In Alabama, and some others of the States, a guardian cannot sell even the personal property of his ward without the leave of the court. By the common law, and in those States where is has not been modified by statute, he is considered as having the legal power to sell or dispose of the personal property of his ward, and a purchaser who deals fairly has a right to presume that he acts for the benefit of his ward, and is not bound to inquire *38 into the state of the trust, nor is he responsible for the faithful application of the money unless he knew, or had sufficient information at the time, that the guardian contemplated a breach of trust, and intended to misapply the money, or was in fact, by the transaction, applying it to his own private purpose. The cases on this subject are reviewed by Cancellor Kent in Field v.
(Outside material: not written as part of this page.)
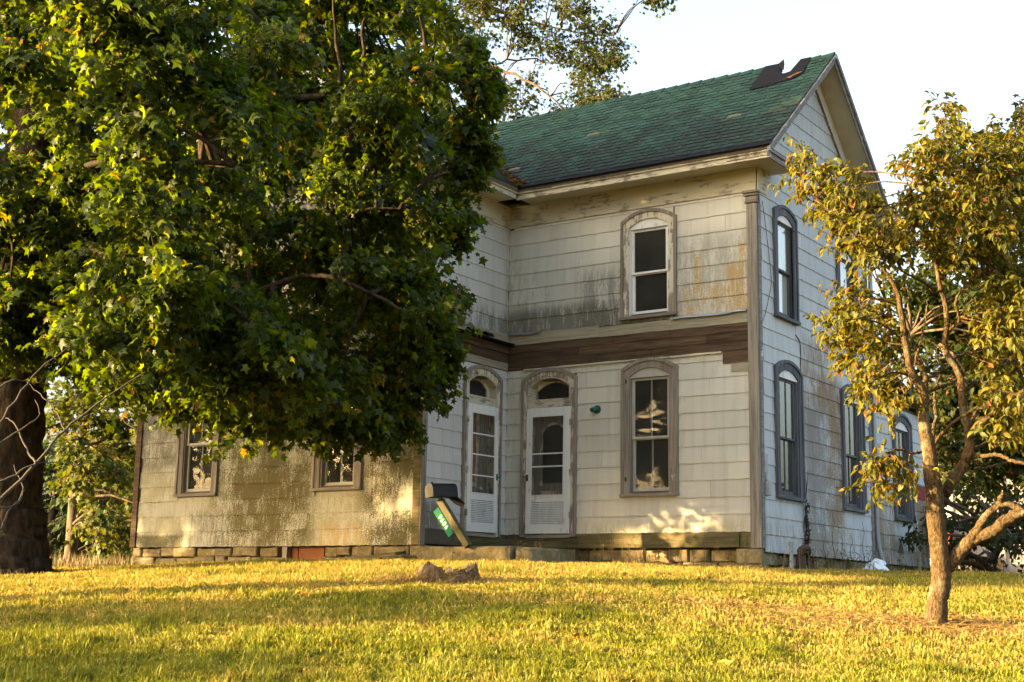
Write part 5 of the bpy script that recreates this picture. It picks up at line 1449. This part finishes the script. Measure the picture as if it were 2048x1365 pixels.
mb = MB(); mb.fbox(frS, -.7, -.6, .4, 1.75, .3, .4); mb.fbox(frS, -.3, -.2, .4, 1.75, .3, .4); obj('frame', mb, M['orange'], mc)
for u_ in (-.65, -.25):
    mb = MB(); c_ = np.array(frS(u_, .85, .6)); ax_ = np.array([*HF[:2], 0]); mb.tube([c_ - ax_ * .12, c_ + ax_ * .12], .38, 18); obj('wheel', mb, M['rusty'], mc)
# row of pale wall further behind

# ------------------------------------------------------------------ lawn grass
def noise2(x, y, s, seed):
    r_ = np.random.default_rng(seed); out = np.zeros_like(x)
    for o_ in range(5):
        a, b, c_, d_ = r_.normal(size=4); f_ = s * (1.0 + .7 * o_)
        out += np.sin((a * x + b * y) * f_ + c_ * 6) * np.cos((-b * x + a * y) * f_ * .83 + d_ * 6) / (1 + .35 * o_)
    return out / 2.2


def inside_house(x, y):
    return ((x > AL - .02) & (x < WX + .02) & (y > DA - .03) & (y < ADD)) | ((x > WX) & (x < .03) & (y > -.02) & (y < ADD + .1)) | ((x > WX - .4) & (x < -2.55) & (y > -2.63) & (y < .1)) | ((x > WX) & (x < -.1) & (y > -.25) & (y < .1))


cu_, cdd = [], []
for d0, d1, dens in ((8.6, 10.5, 3300), (10.5, 13, 2800), (13, 16, 2100), (16, 19, 1800), (19, 23, 1100), (23, 31, 420)):
    hw_ = .40 * d1 + .4; n = int((d1 - d0) * 2 * hw_ * dens)
    cu_.append(rng.uniform(-hw_, hw_, n)); cdd.append(rng.uniform(d0, d1, n))
u = np.concatenate(cu_); d = np.concatenate(cdd)
keep = np.abs(u) < .385 * d + .5; u, d = u[keep], d[keep]
x = CAM[0] + HR[0] * u + HF[0] * d; y = CAM[1] + HR[1] * u + HF[1] * d
keep = ~inside_house(x, y); u, d, x, y = u[keep], d[keep], x[keep], y[keep]
# the bare strawy ring under the small tree is thinner
du = u - (dbase - CAM) @ HR; ddg = d - (dbase - CAM) @ HF
ring = np.exp(-((du + .3) / 1.9) ** 2 - ((ddg + .15) / .75) ** 2) + np.exp(-((du + 1.9) / 1.6) ** 2 - ((ddg - .9) / .5) ** 2) * .7
stumpd = np.hypot(x - sx, y - sy); ring = np.maximum(ring, np.exp(-(stumpd / .7) ** 2))
keep = rng.random(len(u)) > ring * .75; u, d, x, y, ring = u[keep], d[keep], x[keep], y[keep], ring[keep]
z = ground(x, y); n = len(x)
dry = .5 + .5 * noise2(x, y, .75, 3) + .28 * noise2(x, y, 2.6, 5) + .10 * rng.normal(size=n) + .36 * np.clip((d - 13.) / 5, -.5, 1) - .18 + .05 * np.clip(u, -5, 4) * np.clip((15 - d) / 5, 0, 1)
dry = np.clip(dry + ring * .8, 0, 1)
tuft = np.clip(noise2(x, y, 3.6, 9) * .55 + .5 + .35 * noise2(x, y, 11., 21), 0, 1.25)
hgt = (.022 + .072 * tuft ** 1.4 * rng.uniform(.4, 1.25, n) + .014 * rng.random(n)) * (1.08 - .3 * dry) * np.interp(d, [9, 14, 22], [1.2, 1.0, .85])
hgt = np.where(rng.random(n) < .02, hgt * rng.uniform(1.2, 1.8, n), hgt)
wdt = rng.uniform(.0034, .0075, n) * np.interp(d, [9, 14, 22, 30], [1., 1.35, 2.0, 2.6])
az = rng.uniform(0, 2 * np.pi, n); lean = rng.uniform(.1, .95, n)
ld = np.stack([np.cos(az), np.sin(az), np.zeros(n)], 1); az2 = az + rng.normal(size=n) * .8 + np.pi / 2
wv = np.stack([np.cos(az2), np.sin(az2), np.zeros(n)], 1) * wdt[:, None]
B0 = np.stack([x, y, z - .006], 1)
Mi = B0 + ld * (hgt * lean * .35)[:, None] + np.array([0, 0, 1.]) * (hgt * .62)[:, None]
Tp = B0 + ld * (hgt * lean * 1.0)[:, None] + np.array([0, 0, 1.]) * (hgt * (1.05 - .35 * lean))[:, None]
V = np.stack([B0 - wv, B0 + wv, Mi - wv * .75, Mi + wv * .75, Tp], 1).reshape(-1, 3)
Fb = np.array([(0, 1, 3), (0, 3, 2), (2, 3, 4)]); Fc = (Fb[None] + (np.arange(n) * 5)[:, None, None]); far_ = d > 15.5
Fc = np.vstack([Fc[~far_].reshape(-1, 3), np.stack([np.flatnonzero(far_) * 5 + q for q in (0, 1, 4)], 1)])
g1 = np.array([.100, .130, .010]); g2 = np.array([.17, .175, .016]); s1 = np.array([.36, .285, .075]); s2 = np.array([.26, .195, .05])
a = rng.random((n, 1)); gc = g1 * (1 - a) + g2 * a; b = rng.random((n, 1)); sc_ = s1 * (1 - b) + s2 * b
isdry = (rng.random(n) < np.clip(dry * 1.15 - .18, .04, .93))[:, None]
cc = np.where(isdry, sc_, gc * (1 - .35 * dry[:, None]) + s1 * .35 * dry[:, None]) * rng.uniform(.75, 1.25, (n, 1))
tag(arr_obj('grass', V, Fc, M['grass'], None, np.repeat(cc, 5, 0)), 'short mown lawn grass, green mixed with straw', 'grass', kind='stuff')


def straw(name, label, cx, cy, n, ru, rd_, ln=(.08, .28), lift=.05, stand=.15):
    uu = rng.normal(size=n) * ru; dd = rng.normal(size=n) * rd_
    X = cx + HR[0] * uu + HF[0] * dd; Yy = cy + HR[1] * uu + HF[1] * dd; Z = ground(X, Yy) + rng.uniform(0, lift, n)
    a = rng.uniform(0, 6.28, n); up_ = np.abs(rng.normal(size=n)) * stand; l_ = rng.uniform(*ln, n)
    D_ = unit(np.stack([np.cos(a), np.sin(a), up_], 1)) * l_[:, None]; P0 = np.stack([X, Yy, Z], 1)
    W_ = unit(np.cross(D_, rng.normal(size=(n, 3)))) * .0016
    mid_ = P0 + D_ * .5 + np.array([0, 0, 1.]) * (l_ * .10)[:, None]; P1 = P0 + D_
    V = np.stack([P0 - W_, P0 + W_, mid_ - W_, mid_ + W_, P1], 1).reshape(-1, 3)
    pal = np.array([(.24, .155, .055), (.17, .105, .04), (.30, .20, .075), (.10, .06, .025)]); c_ = pal[rng.integers(0, 4, n)] * rng.uniform(.7, 1.2, (n, 1))
    tag(arr_obj(name, V, (Fb[None] + (np.arange(n) * 5)[:, None, None]).reshape(-1, 3), M['straw'], None, np.repeat(c_, 5, 0)), label, 'straw', kind='stuff')


q = gpt((dbase - CAM) @ HR - .3, QD - .15)
straw('dead_grass', 'matted dead grass round the foot of the small tree', q[0], q[1], 5000, .85, .34, (.05, .17), .03)
q = gpt((dbase - CAM) @ HR - 1.9, QD + .9)
straw('dead_grass', 'strip of dead grass stretching left behind the small tree', q[0], q[1], 2000, .8, .25, (.05, .14), .025)
straw('dead_grass', 'dry grass heaped against the old stump', sx - .15 * HR[0] - .2 * HF[0], sy - .15 * HR[1] - .2 * HF[1], 800, .40, .14, (.08, .26), .04, .6)

# fallen leaves, each its own little curl
T0, F0 = leaf_template('maple')
for key, c_ in (('orange', (.42, .17, .03)), ('yellow', (.46, .34, .05)), ('pale tan', (.40, .29, .13))): M['leaf_' + key] = plain('fallen_leaf_' + key.replace(' ', '_'), c_, .7, .2, 30)
def curl(px, py):
    q = ground_at(px, py); s_ = rng.uniform(.08, .13)
    tl = Matrix.Rotation(rng.uniform(0, 6.28), 3, 'Z') @ Matrix.Rotation(rng.uniform(-.6, .6), 3, 'X') @ Matrix.Rotation(rng.uniform(-.5, .5), 3, 'Y')
    pts = [tl @ Vector((v[0] * s_, (v[1] - .5) * s_, v[2] * s_ * 2.0)) for v in T0]
    return q, [(v.x, v.y, v.z) for v in pts]
for px, py, key, where in ((1585, 1292, 'orange', 'left of the small tree, halfway to the frame bottom'), (1452, 1335, 'yellow', 'low in the lawn below the corner post'), (1880, 1358, 'pale tan', 'at the bottom edge right below the small tree'), (2030, 1282, 'yellow', 'at the right edge beside the dead grass'), (1150, 1283, 'orange', 'in the middle of the lawn below the front door'), (990, 1287, 'orange', 'below the stump, nearest the frame bottom'), (1025, 1266, 'pale tan', 'a little right of and below the stump'), (1310, 1318, 'pale tan', 'low in the lawn under the front window'), (1905, 1238, 'yellow', 'just right of the small trunk'), (1740, 1183, 'pale tan', 'on the lawn below the white plastic bag'), (190, 1240, 'orange', 'on the left lawn below the maple trunk'), (606, 1195, 'orange', 'on the lawn below the cellar opening')):
    q, pts = curl(px, py); mb = MB(); mb.add(pts, [tuple(t) for t in F0]); o = obj('fallen_leaf', mb, M['leaf_' + key]); o.location = (q[0], q[1], q[2] + .055)
    tag(o, key + ' fallen leaf ' + where, 'leaf', 'fallen leaves on the lawn')
V, Fl, k = [], [], 0
for _ in range(60):
    q, pts = curl(rng.uniform(20, 2030), 1150 + 200 * rng.random() ** 1.3)
    V.append(np.array(pts) + q + [0, 0, .04]); Fl.append(F0 + k); k += len(pts)
tag(arr_obj('leaf_scatter', np.vstack(V), np.vstack(Fl), M['straw'], None, np.repeat(np.array([(.34, .20, .05), (.25, .13, .04), (.38, .28, .10)])[rng.integers(0, 3, 60)], len(T0), 0)), 'small dry leaves scattered over the lawn', 'leaves', kind='stuff')

# tall weeds along the foundation
def weeds(name, label, pts, n, hh, cols, spread=.12, kinds=3):
    V, Fl, Cl = [], [], []
    k = 0
    for _ in range(n):
        b = np.array(pts[rng.integers(len(pts))]) + np.array([rng.normal() * spread, rng.normal() * spread * .6, 0]); b[2] = float(ground(b[0], b[1]))
        h = rng.uniform(*hh); a = rng.uniform(0, 6.28); ln = rng.uniform(.05, .45)
        P = np.array([b, b + [math.cos(a) * ln * h * .25, math.sin(a) * ln * h * .25, h * .6], b + [math.cos(a) * ln * h, math.sin(a) * ln * h, h]])
        v, f_ = tube_arrays(P, np.array([.005, .004, .0015]), 3); V.append(v); Fl.append(f_ + k); k += len(v); c_ = np.array(cols[rng.integers(len(cols))]) * rng.uniform(.4, .8); Cl.append(np.tile(c_, (len(v), 1)))
        for j_ in range(rng.integers(0, 5)):
            t = rng.uniform(.35, 1); q = b + (P[2] - b) * t; a2 = rng.uniform(0, 6.28); s_ = rng.uniform(.04, .12)
            P2 = np.array([q, q + [math.cos(a2) * s_ * .6, math.sin(a2) * s_ * .6, s_ * .5], q + [math.cos(a2) * s_, math.sin(a2) * s_, s_ * .3]])
            v, f_ = tube_arrays(P2, np.array([.002, .006, .001]), 3); V.append(v); Fl.append(f_ + k); k += len(v); Cl.append(np.tile(c_, (len(v), 1)))
    tag(arr_obj(name, np.vstack(V), np.vstack(Fl), M['straw'], None, np.vstack(Cl)), label, 'weeds', kind='stuff')


dryc = [(.30, .22, .09), (.38, .28, .12), (.16, .11, .06)]
weeds('dry_weeds', 'thin dry weed stalks along the front sill boards', [(a, -.35, 0) for a in np.linspace(-3.0, -.3, 14)], 46, (.12, .55), dryc)
weeds('dry_weeds', 'dry weeds along the foundation of the shaded side wall', [(.3, b, 0) for b in np.linspace(.2, 7.8, 24)], 120, (.12, .5), dryc + [(.08, .08, .03), (.22, .20, .03)])
weeds('dry_weeds', 'tall dry stalks in front of the concrete step', [(H(903, 1100, -2.9)[0], -2.9, 0), (H(1042, 1100, -2.3)[0], -2.3, 0), (H(1080, 1100, -1.)[0], -1., 0)], 9, (.3, .6), dryc, .03)
# dead vine on the side wall
vine = TreeMesh()
for k_ in range(4):
    yy = 1.66 + .03 * k_; pts = [frD(yy + rng.normal() * .02, zz, .025 + rng.uniform(0, .03)) for zz in np.linspace(.65, 1.75 - .15 * k_, 9)]
    vine.limb(np.array(pts), [.014, .01, .005], 5, 3, .006)
vine.limb(np.array([frD(1.72, 1.7, .03), frD(1.76, 1.95, .03), frD(1.70, 2.1, .03)]), [.008, .005, .002], 4, 3); vine.limb(np.array([frD(1.72, 1.7, .03), frD(1.80, 2.0, .03), frD(1.84, 2.2, .03)]), [.008, .005, .002], 4, 3)
for yy, h0, h1 in ((2.5, .65, 1.35), (2.9, .65, 1.6), (3.3, .65, 1.2), (3.75, .65, 1.25), (6.85, 1.0, 1.75), (4.35, .65, 1.5)):
    vine.limb(np.array([frD(yy + .06 * math.sin(i * 2.), h0 + (h1 - h0) * i / 5, .03) for i in range(6)]), [.007, .004, .002], 4, 3, .004)
vo = vine.build('dead_vine', M['rusty'], None); tag(vo, 'dark dead vine stems climbing the shaded side wall', 'vine')
P = np.array([frD(1.68 + rng.normal() * .035, rng.uniform(.75, 1.7), .05 + rng.uniform(0, .03)) for _ in range(260)])
lv, lf, k = leaves(P, rng.normal(size=P.shape) + [0, 0, -1.], rng.normal(size=P.shape) + [1., 0, 0], rng.uniform(.025, .055, len(P)), 'ovate')
arr_obj('dead_leaves', lv, lf, M['straw'], vo, np.tile(np.array([.04, .03, .022]), (len(lv), 1)))

# tall field grass beyond the lawn on the left
n = 16000; u = rng.uniform(-26, -8, n); d = rng.uniform(38, 52, n); x = CAM[0] + HR[0] * u + HF[0] * d; y = CAM[1] + HR[1] * u + HF[1] * d; z = ground(x, y)
hg = rng.uniform(.45, .9, n); az = rng.uniform(0, 6.28, n); ln = rng.uniform(.05, .3, n); W_ = np.stack([np.cos(az + 1.3), np.sin(az + 1.3), np.zeros(n)], 1) * .016
B0 = np.stack([x, y, z], 1); L_ = np.stack([np.cos(az), np.sin(az), np.zeros(n)], 1)
Mi = B0 + L_ * (ln * hg * .3)[:, None] + np.array([0, 0, 1.]) * (hg * .6)[:, None]; Tp = B0 + L_ * (ln * hg)[:, None] + np.array([0, 0, 1.]) * hg[:, None]
V = np.stack([B0 - W_, B0 + W_, Mi - W_, Mi + W_, Tp], 1).reshape(-1, 3)
pal = np.array([(.24, .16, .085), (.28, .20, .115), (.07, .095, .018), (.18, .13, .06)]); c_ = pal[rng.choice(4, n, p=[.28, .22, .35, .15])] * rng.uniform(.7, 1.2, (n, 1))
tag(arr_obj('field_grass', V, (Fb[None] + (np.arange(n) * 5)[:, None, None]).reshape(-1, 3), M['straw'], None, np.repeat(c_, 5, 0)), 'tall tan field grass beyond the lawn on the left', 'grass', kind='stuff')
Schieffelin, 7 Johns. Chan. 150. In order to follow trust funds which have been transferred to third persons, there must be a breach of trust in their transfer, and a collusion by the purchaser or assignee with the guardian, executor, or trustee.
If Brandon had taken the negroes belonging to plaintiff from his guardian, in payment of his debt, knowing the guardian was insolvent, and abusing his trust, a court of equity would compel him to return them to the ward, or pay their full value. But, in the case before us, Camp was dealing with his own property, and there is no pretence of any collusion with him by Brandon in the abuse of his trust. He has received nothing which belonged to the ward, or which he is under any obligation to restore to him.
So far as the interest of the complainant were affected by this transaction, the object of it was to benefit, not to injure him. He may therefore assume the contract, and demand a specific execution of it from the defendant, but has shown no right to rescind it and recover the money advanced in execution of it.
The decree of the court below is therefore affirmed.
Order.
This cause came on to be heard on the transcript of the record, from the Circuit Court of the United States for the Northern District of Alabama, and was argued by counsel. On consideration whereof, it is now here ordered, adjudged, and decreed, by this court, that the decree of the said District Court, in this cause, be, and the same is hereby affirmed, with costs.